Showing posts with label Howard Zinn. Show all posts
Showing posts with label Howard Zinn. Show all posts

Wednesday, September 7, 2016

It's getting more and more absurd

So I'm browsing the headlines in AOL News this morning and come across a piece about Bruce Springsteen and his battle with depression.  Having suffered from depression at one time in my life, I usually take a peek at such pieces to get a fellow sufferer's take on an absolutely soul crushing illness.  As I get to the end I scroll a little too far and end up at the comments section of the piece (which was also a plug for his upcoming memoir, entitled appropriately enough, Born to Run), which I don't usually read because the world is full of far too many deliriously dumb people and it turns out that republicans can't even let a puff piece hawking a book go by without turning it into a racist hatefest because Springsteen exercised his right as an American and supported Barack Obama not once, but twice, for the Presidency.

For fuck's sake, Francis, these people really need to get a fucking life--anybody paying attention knows that Springsteen has made his political affiliations very public at least since his Nebraska LP which Springsteen himself said was a reaction to the damage he saw Ronald Reagan doing to America's working class (and was also inspired by A People's History of the United States  by the democratic socialist historian Howard Zinn).

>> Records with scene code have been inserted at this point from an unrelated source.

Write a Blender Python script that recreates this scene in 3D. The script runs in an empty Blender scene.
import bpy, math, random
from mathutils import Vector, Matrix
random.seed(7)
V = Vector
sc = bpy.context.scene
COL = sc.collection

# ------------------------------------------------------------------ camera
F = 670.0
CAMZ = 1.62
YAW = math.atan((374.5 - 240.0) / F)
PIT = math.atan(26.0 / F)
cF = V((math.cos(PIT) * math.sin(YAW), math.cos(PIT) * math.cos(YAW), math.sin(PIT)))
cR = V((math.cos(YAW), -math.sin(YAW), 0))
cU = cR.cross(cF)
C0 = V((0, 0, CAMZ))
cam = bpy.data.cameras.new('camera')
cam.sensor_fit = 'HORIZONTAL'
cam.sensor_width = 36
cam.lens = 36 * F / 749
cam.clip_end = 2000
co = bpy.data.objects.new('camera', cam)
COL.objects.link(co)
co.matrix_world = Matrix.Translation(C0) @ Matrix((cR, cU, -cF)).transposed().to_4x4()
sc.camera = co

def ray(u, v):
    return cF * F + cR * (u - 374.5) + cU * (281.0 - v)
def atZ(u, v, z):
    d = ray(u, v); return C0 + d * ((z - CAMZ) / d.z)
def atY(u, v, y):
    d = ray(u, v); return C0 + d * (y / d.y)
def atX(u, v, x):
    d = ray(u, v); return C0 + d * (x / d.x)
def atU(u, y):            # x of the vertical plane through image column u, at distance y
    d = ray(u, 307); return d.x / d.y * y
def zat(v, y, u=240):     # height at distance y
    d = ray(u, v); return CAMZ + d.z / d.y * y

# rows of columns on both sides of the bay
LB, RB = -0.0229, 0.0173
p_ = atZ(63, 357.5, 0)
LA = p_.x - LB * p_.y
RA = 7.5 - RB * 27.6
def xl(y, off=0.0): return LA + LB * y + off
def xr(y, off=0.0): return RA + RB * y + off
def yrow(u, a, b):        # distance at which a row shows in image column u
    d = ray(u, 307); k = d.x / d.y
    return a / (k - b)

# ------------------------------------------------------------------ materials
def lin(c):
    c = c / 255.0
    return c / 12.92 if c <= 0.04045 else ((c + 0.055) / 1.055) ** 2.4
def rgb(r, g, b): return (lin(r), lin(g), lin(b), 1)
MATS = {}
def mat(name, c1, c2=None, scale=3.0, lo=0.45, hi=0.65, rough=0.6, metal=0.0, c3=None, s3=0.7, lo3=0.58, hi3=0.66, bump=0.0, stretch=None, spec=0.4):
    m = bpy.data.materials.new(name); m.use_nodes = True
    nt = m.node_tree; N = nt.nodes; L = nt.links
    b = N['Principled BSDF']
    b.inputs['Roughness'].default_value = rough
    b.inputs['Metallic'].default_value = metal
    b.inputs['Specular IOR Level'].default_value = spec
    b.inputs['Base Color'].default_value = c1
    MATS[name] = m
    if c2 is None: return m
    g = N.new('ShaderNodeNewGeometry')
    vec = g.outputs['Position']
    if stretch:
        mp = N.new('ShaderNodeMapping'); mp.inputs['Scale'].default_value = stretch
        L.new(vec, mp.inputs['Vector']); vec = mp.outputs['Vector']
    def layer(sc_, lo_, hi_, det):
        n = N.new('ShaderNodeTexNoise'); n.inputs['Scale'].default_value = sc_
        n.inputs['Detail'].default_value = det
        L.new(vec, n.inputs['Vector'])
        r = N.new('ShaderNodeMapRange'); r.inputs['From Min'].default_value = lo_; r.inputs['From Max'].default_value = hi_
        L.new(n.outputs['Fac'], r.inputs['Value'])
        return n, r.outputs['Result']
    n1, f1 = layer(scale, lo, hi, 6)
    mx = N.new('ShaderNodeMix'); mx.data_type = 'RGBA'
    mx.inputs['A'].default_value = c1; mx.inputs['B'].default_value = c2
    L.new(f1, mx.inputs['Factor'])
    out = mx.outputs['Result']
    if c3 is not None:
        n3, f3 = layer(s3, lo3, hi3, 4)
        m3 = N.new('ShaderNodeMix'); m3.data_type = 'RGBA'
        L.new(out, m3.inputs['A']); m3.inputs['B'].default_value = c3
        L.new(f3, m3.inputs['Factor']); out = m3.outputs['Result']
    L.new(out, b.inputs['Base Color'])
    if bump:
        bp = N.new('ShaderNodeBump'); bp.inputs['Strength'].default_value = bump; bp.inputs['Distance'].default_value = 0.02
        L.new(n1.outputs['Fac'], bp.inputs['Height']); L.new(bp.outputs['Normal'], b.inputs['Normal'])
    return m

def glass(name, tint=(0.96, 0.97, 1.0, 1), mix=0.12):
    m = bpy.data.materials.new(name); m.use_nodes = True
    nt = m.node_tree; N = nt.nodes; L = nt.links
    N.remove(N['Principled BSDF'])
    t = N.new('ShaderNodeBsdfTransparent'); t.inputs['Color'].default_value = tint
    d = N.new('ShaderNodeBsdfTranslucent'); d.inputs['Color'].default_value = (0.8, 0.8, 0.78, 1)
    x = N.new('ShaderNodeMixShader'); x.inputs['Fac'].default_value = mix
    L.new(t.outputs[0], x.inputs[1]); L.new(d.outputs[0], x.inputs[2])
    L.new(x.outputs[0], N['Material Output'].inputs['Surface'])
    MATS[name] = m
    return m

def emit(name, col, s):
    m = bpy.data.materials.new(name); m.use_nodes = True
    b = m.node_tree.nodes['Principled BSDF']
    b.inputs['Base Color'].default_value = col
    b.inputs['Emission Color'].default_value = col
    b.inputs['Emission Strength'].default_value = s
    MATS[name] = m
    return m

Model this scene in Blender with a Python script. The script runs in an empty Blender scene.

Besides, it's not as if republicans don't have their own celebrities to turn to.  Don't like Springsteen's politics?  You can always listen to "Wango Tango" by Ted Nugent or watch reruns of Scott Baio's Charles in Charge.

And don't be pissed at Democrats because our celebrities are American icons and yours are such herorrhoidal lame-asses.

Peace,
emaycee

Monday, August 1, 2011

You say you want a revolution

If you read no other piece this week, read this one by David Atkins--Atkins wonders about a tactic that has been on my mind since I read Howard Zinn's A People's History of the United States.  As Liberals, we lean more toward the passive resistance side for fighting our battles--Atkins cites the book of Matthew from the Bible or Atticus Finch as exemplars of this trait (and, of course, Gandhi and MLK).  However at the end of his piece, Atkins has the audacity (fuck you, Mr. President) to question how much longer we walk down this road before we realize that we have to punch back.

Although Howard Zinn was somewhat skeptical of the rewards rebellions throughout our history have achieved (he believed our rewards were more in the form of voting rights rather than, you know, actual cash money, and to use a recent example, say of Mr. Obama, we all know how well voting works out for, you know, actually helping us get our share of the cash money), it does seem that throughout our history about the only time the poor and the middle class get a bigger share of the pie is when the wealthy elite have reason to be worried over theit future safety (Shay's Rebellion, Whiskey Rebellion, Colorado Labor Wars, the Labor battles of the 1930s, the L. A. riots of the early 1990s).  One need look no further than the recent uprisings in the Middle East (Egypt, Syria, Libya) to realize that you can only fuck people over economically for so long before they get mighty pissed off about it.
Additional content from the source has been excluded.